Small-scale forest clearing in Mount Leuser National Park. Photo: Rhett A. Butler
Small-scale forest clearing in Mount Leuser National Park. Photo: Rhett A. Butler

The Indonesian government will take another stab at relocating thousands of squatters from Mount Leuser National Park, most of whom were dispaced by the decades-long insurgency in Aceh province and whose presence has fueled deforestation in the protected area.

Previous attempts to move the squatters have often failed when the people refuse to leave their homes. The park is now home to more than 5,000 illegal residents.

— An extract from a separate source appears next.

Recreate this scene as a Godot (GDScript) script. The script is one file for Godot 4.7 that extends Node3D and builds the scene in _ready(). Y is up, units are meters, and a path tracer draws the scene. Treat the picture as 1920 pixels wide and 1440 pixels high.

This time, the government has set aside 1,400 hectares of land in West Sumatra’s Solok regency. The squatters are now concentrated in North Sumatra’s Langkat regency.

“They have been encroaching on the national park since 1998 and have cleared almost 20,000 hectares of the protected forests, part of which they turned into residences and the rest into oil palm farms,” park chief Andi Basrul told The Jakarta Post.

In 2013, the authorities managed to relocate 21 squatter families to South Sumatra.

Mount Leuser isn’t the country’s only national park with squatter problems. Lampung province’s Bukit Barisan National Park is home to more than 100,000 illegal residents who have lived their for decades.

Many of them came in 1977, when a peak in coffee prices “triggered spontaneous mass migration to the mountainous areas of southern Sumatra and led to the development of a major deforestation front on the eastern fringe” of Bukit Barisan, according to a 2012 paper.